Like it or not, the higher injury rate appears to be here to stay, so the NRL will need to look at strategies to ensure that roster depletion doesn’t lead to affected clubs becoming totally uncompetitive. Some of the available options would be:

• Follow the English trend by lowering the allowable tackle height to below the armpits.

• Increase squad sizes from the current 30 players to 35 or even 40. Obviously, there will be salary cap implications for this option.

• Make player loans between clubs easier and more flexible, with carry-forward salary cap credits and debits for the lenders and borrowers respectively.

• Allow clubs to more easily add players to their declared roster in the event of season-ending injuries. Once again, there will be salary cap considerations to consider.

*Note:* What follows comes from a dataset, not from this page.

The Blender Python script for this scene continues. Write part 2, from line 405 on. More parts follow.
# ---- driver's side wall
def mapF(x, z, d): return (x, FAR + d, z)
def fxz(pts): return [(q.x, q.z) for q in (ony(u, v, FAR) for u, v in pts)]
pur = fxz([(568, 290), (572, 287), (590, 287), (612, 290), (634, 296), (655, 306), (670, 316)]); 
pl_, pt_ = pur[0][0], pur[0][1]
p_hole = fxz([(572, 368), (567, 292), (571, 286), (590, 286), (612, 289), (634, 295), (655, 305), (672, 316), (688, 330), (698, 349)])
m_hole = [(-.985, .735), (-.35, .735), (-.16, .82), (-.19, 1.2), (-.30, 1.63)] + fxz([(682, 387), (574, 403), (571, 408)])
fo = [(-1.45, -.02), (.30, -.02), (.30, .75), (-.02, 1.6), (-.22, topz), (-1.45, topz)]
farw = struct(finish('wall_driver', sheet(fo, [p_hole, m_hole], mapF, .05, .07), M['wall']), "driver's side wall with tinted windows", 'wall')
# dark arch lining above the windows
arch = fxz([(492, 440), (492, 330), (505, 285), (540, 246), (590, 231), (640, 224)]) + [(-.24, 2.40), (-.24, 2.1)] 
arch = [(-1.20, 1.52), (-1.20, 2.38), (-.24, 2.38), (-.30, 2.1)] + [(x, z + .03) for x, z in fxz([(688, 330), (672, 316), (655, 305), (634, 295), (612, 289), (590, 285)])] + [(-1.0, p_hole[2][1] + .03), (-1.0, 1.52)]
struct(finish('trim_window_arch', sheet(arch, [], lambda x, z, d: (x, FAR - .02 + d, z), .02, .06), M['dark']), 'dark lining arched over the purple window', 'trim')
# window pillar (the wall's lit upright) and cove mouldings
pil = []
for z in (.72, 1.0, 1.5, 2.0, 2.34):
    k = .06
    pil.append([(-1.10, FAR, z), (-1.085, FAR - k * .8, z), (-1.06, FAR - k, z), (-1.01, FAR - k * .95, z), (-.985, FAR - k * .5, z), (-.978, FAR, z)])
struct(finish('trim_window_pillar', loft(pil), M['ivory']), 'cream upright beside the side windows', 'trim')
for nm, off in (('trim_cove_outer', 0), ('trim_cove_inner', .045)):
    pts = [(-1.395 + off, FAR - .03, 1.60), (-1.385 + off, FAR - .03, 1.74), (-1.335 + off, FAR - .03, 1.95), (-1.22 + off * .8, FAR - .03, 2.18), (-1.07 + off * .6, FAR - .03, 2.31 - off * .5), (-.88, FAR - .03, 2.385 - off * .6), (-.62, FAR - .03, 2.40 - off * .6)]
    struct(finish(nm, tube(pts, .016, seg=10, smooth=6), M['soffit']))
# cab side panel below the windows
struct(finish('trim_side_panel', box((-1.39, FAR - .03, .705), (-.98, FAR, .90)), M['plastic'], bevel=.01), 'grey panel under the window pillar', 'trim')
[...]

Reece Walsh (Photo by Jason McCawley/Getty Images)

Another critical issue with the ongoing injury toll is the effect that it has on individual matches, particularly where multiple players from the same team suffer game-ending injuries, not only leaving their team short-handed and with a depleted bench for the remainder of the match, but also necessitating players filling-in in positions they’re not capable of playing.

Surely none but the most one-eyed fan wants to watch a lopsided game decided by injuries.

What used to be a 13-on-13 tussle is now very much a 17-man affair, and with the increased speed of the game, having one or two players out of the 17 through injury can be difficult to manage, particularly where game-ending injuries occur early in the match.

The solution to the problem is relatively simple: to increase the size of the bench from 4 to 7 players, while retaining the current number of available interchanges.

This will allow coaches not only more players to call upon in the event of game-ending injuries, but also to cover a far wider range of positions across their bench players.

Clearly, as the game continues to evolve, something needs to be done to keep the injury toll in check, to provide teams with the opportunity to remain competitive each week, and wherever possible, to allow adequate players and replacements to alleviate the impact of the increasing injury toll.